• _STATED TASK_
Please repeat all of the listing exactly.
====== COLLECTED MATERIAL ======
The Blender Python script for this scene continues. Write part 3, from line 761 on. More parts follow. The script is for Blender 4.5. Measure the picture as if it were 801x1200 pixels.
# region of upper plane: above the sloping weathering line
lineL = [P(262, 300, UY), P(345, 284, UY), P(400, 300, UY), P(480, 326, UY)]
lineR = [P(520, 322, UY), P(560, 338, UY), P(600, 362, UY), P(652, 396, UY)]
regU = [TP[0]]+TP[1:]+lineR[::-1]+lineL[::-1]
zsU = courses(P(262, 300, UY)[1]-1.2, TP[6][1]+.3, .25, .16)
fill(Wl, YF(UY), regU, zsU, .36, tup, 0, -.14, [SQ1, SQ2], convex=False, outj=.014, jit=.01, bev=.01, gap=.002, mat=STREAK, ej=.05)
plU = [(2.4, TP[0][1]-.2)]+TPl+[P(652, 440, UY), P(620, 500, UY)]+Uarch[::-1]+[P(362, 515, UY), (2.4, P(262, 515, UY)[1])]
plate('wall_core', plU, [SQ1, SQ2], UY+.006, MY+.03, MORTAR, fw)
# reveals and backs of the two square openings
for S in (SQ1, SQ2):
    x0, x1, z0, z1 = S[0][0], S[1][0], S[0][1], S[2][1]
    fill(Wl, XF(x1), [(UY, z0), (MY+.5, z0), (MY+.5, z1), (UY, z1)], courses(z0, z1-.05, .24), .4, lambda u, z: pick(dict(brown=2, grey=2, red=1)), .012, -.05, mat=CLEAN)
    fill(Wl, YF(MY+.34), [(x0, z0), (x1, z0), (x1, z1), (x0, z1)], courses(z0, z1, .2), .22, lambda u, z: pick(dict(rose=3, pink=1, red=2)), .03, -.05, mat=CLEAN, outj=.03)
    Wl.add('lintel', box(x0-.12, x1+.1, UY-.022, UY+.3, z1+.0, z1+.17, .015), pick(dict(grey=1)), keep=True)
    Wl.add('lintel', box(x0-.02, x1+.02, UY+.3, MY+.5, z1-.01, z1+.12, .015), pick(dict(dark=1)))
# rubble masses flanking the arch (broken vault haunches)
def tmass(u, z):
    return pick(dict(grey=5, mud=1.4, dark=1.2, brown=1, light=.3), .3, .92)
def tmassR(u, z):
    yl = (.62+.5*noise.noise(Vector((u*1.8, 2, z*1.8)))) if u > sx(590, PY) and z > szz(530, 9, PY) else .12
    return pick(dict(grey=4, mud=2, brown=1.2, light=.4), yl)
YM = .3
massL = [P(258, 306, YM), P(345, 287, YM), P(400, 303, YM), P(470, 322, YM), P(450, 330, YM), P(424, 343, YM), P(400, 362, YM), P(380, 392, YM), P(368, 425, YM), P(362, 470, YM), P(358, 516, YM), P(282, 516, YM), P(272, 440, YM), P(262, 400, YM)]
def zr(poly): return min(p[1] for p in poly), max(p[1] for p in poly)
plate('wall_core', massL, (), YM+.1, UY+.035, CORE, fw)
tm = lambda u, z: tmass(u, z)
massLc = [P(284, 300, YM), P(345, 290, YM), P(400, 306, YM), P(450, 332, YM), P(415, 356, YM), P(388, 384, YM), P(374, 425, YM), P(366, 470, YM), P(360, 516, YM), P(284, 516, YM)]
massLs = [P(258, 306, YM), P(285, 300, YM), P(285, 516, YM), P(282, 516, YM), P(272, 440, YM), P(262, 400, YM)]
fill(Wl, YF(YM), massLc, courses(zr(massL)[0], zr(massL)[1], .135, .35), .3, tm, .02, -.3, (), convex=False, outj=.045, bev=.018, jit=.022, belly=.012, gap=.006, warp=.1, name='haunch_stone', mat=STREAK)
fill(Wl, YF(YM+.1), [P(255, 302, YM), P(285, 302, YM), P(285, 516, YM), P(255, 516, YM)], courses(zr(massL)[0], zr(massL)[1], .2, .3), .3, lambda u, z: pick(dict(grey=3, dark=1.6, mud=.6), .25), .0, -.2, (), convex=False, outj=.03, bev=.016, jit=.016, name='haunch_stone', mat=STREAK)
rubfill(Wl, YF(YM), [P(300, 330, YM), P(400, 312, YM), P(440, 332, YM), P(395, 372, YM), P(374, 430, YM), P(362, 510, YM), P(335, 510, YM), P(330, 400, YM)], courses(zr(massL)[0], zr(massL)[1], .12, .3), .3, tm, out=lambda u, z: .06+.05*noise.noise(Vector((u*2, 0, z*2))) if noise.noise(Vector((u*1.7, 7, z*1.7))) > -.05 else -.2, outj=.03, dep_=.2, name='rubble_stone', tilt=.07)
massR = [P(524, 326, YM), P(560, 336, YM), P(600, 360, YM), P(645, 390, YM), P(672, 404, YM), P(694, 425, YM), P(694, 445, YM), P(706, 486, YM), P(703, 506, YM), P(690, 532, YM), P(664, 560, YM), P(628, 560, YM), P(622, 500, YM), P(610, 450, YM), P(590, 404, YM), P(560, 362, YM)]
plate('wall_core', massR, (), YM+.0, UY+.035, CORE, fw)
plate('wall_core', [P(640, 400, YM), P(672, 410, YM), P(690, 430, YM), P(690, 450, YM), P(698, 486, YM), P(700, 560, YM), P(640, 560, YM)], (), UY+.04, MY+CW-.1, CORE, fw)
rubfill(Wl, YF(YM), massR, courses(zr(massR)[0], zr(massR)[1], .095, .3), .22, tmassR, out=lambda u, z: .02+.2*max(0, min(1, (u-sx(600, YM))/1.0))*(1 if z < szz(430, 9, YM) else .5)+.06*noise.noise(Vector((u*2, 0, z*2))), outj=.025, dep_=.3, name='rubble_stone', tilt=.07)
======
• _EXERCISE ANSWER_
The Blender Python script for this scene continues. Write part 3, from line 761 on. More parts follow. The script is for Blender 4.5. Measure the picture as if it were 801x1200 pixels.
# region of upper plane: above the sloping weathering line
lineL = [P(262, 300, UY), P(345, 284, UY), P(400, 300, UY), P(480, 326, UY)]
lineR = [P(520, 322, UY), P(560, 338, UY), P(600, 362, UY), P(652, 396, UY)]
regU = [TP[0]]+TP[1:]+lineR[::-1]+lineL[::-1]
zsU = courses(P(262, 300, UY)[1]-1.2, TP[6][1]+.3, .25, .16)
fill(Wl, YF(UY), regU, zsU, .36, tup, 0, -.14, [SQ1, SQ2], convex=False, outj=.014, jit=.01, bev=.01, gap=.002, mat=STREAK, ej=.05)
plU = [(2.4, TP[0][1]-.2)]+TPl+[P(652, 440, UY), P(620, 500, UY)]+Uarch[::-1]+[P(362, 515, UY), (2.4, P(262, 515, UY)[1])]
plate('wall_core', plU, [SQ1, SQ2], UY+.006, MY+.03, MORTAR, fw)
# reveals and backs of the two square openings
for S in (SQ1, SQ2):
    x0, x1, z0, z1 = S[0][0], S[1][0], S[0][1], S[2][1]
    fill(Wl, XF(x1), [(UY, z0), (MY+.5, z0), (MY+.5, z1), (UY, z1)], courses(z0, z1-.05, .24), .4, lambda u, z: pick(dict(brown=2, grey=2, red=1)), .012, -.05, mat=CLEAN)
    fill(Wl, YF(MY+.34), [(x0, z0), (x1, z0), (x1, z1), (x0, z1)], courses(z0, z1, .2), .22, lambda u, z: pick(dict(rose=3, pink=1, red=2)), .03, -.05, mat=CLEAN, outj=.03)
    Wl.add('lintel', box(x0-.12, x1+.1, UY-.022, UY+.3, z1+.0, z1+.17, .015), pick(dict(grey=1)), keep=True)
    Wl.add('lintel', box(x0-.02, x1+.02, UY+.3, MY+.5, z1-.01, z1+.12, .015), pick(dict(dark=1)))
# rubble masses flanking the arch (broken vault haunches)
def tmass(u, z):
    return pick(dict(grey=5, mud=1.4, dark=1.2, brown=1, light=.3), .3, .92)
def tmassR(u, z):
    yl = (.62+.5*noise.noise(Vector((u*1.8, 2, z*1.8)))) if u > sx(590, PY) and z > szz(530, 9, PY) else .12
    return pick(dict(grey=4, mud=2, brown=1.2, light=.4), yl)
YM = .3
massL = [P(258, 306, YM), P(345, 287, YM), P(400, 303, YM), P(470, 322, YM), P(450, 330, YM), P(424, 343, YM), P(400, 362, YM), P(380, 392, YM), P(368, 425, YM), P(362, 470, YM), P(358, 516, YM), P(282, 516, YM), P(272, 440, YM), P(262, 400, YM)]
def zr(poly): return min(p[1] for p in poly), max(p[1] for p in poly)
plate('wall_core', massL, (), YM+.1, UY+.035, CORE, fw)
tm = lambda u, z: tmass(u, z)
massLc = [P(284, 300, YM), P(345, 290, YM), P(400, 306, YM), P(450, 332, YM), P(415, 356, YM), P(388, 384, YM), P(374, 425, YM), P(366, 470, YM), P(360, 516, YM), P(284, 516, YM)]
massLs = [P(258, 306, YM), P(285, 300, YM), P(285, 516, YM), P(282, 516, YM), P(272, 440, YM), P(262, 400, YM)]
fill(Wl, YF(YM), massLc, courses(zr(massL)[0], zr(massL)[1], .135, .35), .3, tm, .02, -.3, (), convex=False, outj=.045, bev=.018, jit=.022, belly=.012, gap=.006, warp=.1, name='haunch_stone', mat=STREAK)
fill(Wl, YF(YM+.1), [P(255, 302, YM), P(285, 302, YM), P(285, 516, YM), P(255, 516, YM)], courses(zr(massL)[0], zr(massL)[1], .2, .3), .3, lambda u, z: pick(dict(grey=3, dark=1.6, mud=.6), .25), .0, -.2, (), convex=False, outj=.03, bev=.016, jit=.016, name='haunch_stone', mat=STREAK)
rubfill(Wl, YF(YM), [P(300, 330, YM), P(400, 312, YM), P(440, 332, YM), P(395, 372, YM), P(374, 430, YM), P(362, 510, YM), P(335, 510, YM), P(330, 400, YM)], courses(zr(massL)[0], zr(massL)[1], .12, .3), .3, tm, out=lambda u, z: .06+.05*noise.noise(Vector((u*2, 0, z*2))) if noise.noise(Vector((u*1.7, 7, z*1.7))) > -.05 else -.2, outj=.03, dep_=.2, name='rubble_stone', tilt=.07)
massR = [P(524, 326, YM), P(560, 336, YM), P(600, 360, YM), P(645, 390, YM), P(672, 404, YM), P(694, 425, YM), P(694, 445, YM), P(706, 486, YM), P(703, 506, YM), P(690, 532, YM), P(664, 560, YM), P(628, 560, YM), P(622, 500, YM), P(610, 450, YM), P(590, 404, YM), P(560, 362, YM)]
plate('wall_core', massR, (), YM+.0, UY+.035, CORE, fw)
plate('wall_core', [P(640, 400, YM), P(672, 410, YM), P(690, 430, YM), P(690, 450, YM), P(698, 486, YM), P(700, 560, YM), P(640, 560, YM)], (), UY+.04, MY+CW-.1, CORE, fw)
rubfill(Wl, YF(YM), massR, courses(zr(massR)[0], zr(massR)[1], .095, .3), .22, tmassR, out=lambda u, z: .02+.2*max(0, min(1, (u-sx(600, YM))/1.0))*(1 if z < szz(430, 9, YM) else .5)+.06*noise.noise(Vector((u*2, 0, z*2))), outj=.025, dep_=.3, name='rubble_stone', tilt=.07)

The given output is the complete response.